Uganda’s dreaded Anti-Homosexuality Bill will not be passed this year, but there is little clarity on its fate or its support from government.

In November, Uganda’s Speaker of Parliament, Rebecca Kadaga, promised to see the bill, widely condemned around the globe, passed before Christmas.

However, parliament has now adjourned for the year without debating the bill.

It is likely to be considered in January when legislators resume their business.

It is still unclear if the version of the bill that is expected to be voted on will include the death penalty clause as originally proposed.

Even without this clause, the bill will further criminalise homosexuality, which is already illegal in Uganda.

Kadaga was out of the country last week, ironically leading a Ugandan delegation to the World Parliamentary Congress on Human Rights in Italy.

While visiting the Vatican, Kadaga was, appalingly, granted a personal audience with Pope Benedict XVI, during which she received his blessing.

Questions have been asked about the Pontiff seeing it fit to bless a woman who is supporting legislation that would imprison and possibly execute gay people.

Meanwhile, President Yoweri Museveni has suggested that he does not support imposing the death penalty against gay people.

“I have been telling these people (pro gay activists) that nobody will kill or prosecute them for being homosexual, but there should be no promotion of homosexuality,” Museveni was quoted as saying on Sunday at the installation of new Archbishop of Church of Uganda, Most. Rev. Stanley Ntagali, at the St. Paul’s Cathedral, in Kampala.

“The problem is promoting, you hear people holding conferences to promote homosexuality as if it’s a good thing,” the President said, reported New Vision.

Uganda’s Prime Minister, Amama Mbabazi, also appeared to distance himself from the bill.

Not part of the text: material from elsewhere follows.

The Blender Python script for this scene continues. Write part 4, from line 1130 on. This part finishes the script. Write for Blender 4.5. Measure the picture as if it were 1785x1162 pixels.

In a speech broadcast by Ugandan television, Mbabazi said: “It (homosexuality) is unlawful already. So to the extent that it is unlawful, and the attempt in this bill to repeat what is already unlawful, is not something we’ll support, supporting what is already in the bill. Why? Why won’t we support it? Because it’s already covered.
 
“But there are certain aspects which may be new, like promotion of homosexuality, things like that. Those are things, when we come to debate…We set up a committee which has made a report, we’ll go through this,” he said.

The bill was first introduced in October 2009 as a private member’s bill by MP David Bahati.

In addition to further criminalising homosexuality, anyone who “aids, abets [or] counsels” any gay person and anyone who rents a home or a room to a gay person would also be sentenced to seven years in jail under the proposed law.